-- start Stored data --

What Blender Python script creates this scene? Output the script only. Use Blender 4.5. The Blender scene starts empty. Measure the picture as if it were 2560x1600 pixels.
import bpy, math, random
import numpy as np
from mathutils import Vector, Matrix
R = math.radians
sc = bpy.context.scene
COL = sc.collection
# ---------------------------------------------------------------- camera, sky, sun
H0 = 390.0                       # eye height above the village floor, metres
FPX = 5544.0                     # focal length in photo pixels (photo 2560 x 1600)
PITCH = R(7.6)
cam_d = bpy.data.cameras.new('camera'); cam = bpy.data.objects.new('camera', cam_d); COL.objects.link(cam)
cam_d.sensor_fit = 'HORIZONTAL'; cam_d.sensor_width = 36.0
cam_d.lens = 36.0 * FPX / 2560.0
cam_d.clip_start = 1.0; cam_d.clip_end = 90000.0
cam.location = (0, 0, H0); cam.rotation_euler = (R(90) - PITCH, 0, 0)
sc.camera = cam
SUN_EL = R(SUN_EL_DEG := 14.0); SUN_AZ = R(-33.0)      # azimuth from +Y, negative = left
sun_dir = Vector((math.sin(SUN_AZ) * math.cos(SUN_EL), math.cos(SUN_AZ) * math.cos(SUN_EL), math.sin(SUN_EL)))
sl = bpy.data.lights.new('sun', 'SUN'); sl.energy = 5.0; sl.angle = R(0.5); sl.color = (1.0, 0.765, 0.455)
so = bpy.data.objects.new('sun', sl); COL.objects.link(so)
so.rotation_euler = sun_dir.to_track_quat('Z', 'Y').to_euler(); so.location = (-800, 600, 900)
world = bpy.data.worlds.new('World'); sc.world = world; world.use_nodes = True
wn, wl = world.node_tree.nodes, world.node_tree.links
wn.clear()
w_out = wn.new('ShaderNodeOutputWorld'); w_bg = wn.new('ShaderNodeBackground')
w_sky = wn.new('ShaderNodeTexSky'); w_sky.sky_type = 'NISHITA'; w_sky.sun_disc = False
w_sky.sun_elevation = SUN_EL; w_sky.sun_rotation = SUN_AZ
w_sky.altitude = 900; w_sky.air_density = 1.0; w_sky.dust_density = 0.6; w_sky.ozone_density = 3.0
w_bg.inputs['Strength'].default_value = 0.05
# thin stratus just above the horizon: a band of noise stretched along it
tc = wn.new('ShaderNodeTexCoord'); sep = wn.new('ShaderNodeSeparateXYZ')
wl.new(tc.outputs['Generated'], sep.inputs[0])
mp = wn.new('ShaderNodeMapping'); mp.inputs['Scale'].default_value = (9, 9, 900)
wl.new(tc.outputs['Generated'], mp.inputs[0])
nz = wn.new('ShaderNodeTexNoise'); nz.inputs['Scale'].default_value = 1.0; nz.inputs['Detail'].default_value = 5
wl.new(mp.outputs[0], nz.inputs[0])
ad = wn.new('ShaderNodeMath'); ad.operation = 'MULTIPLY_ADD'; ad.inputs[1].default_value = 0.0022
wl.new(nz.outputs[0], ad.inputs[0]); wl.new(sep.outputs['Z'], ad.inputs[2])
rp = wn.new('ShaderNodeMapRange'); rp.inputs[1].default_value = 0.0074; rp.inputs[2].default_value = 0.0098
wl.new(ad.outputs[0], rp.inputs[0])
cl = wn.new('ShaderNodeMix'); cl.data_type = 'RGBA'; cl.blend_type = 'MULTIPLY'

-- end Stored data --

▸ Objective:
Looking at the listing above, how many of its lines contain the string "scene"? Give the number alone.

▸ Reply:
2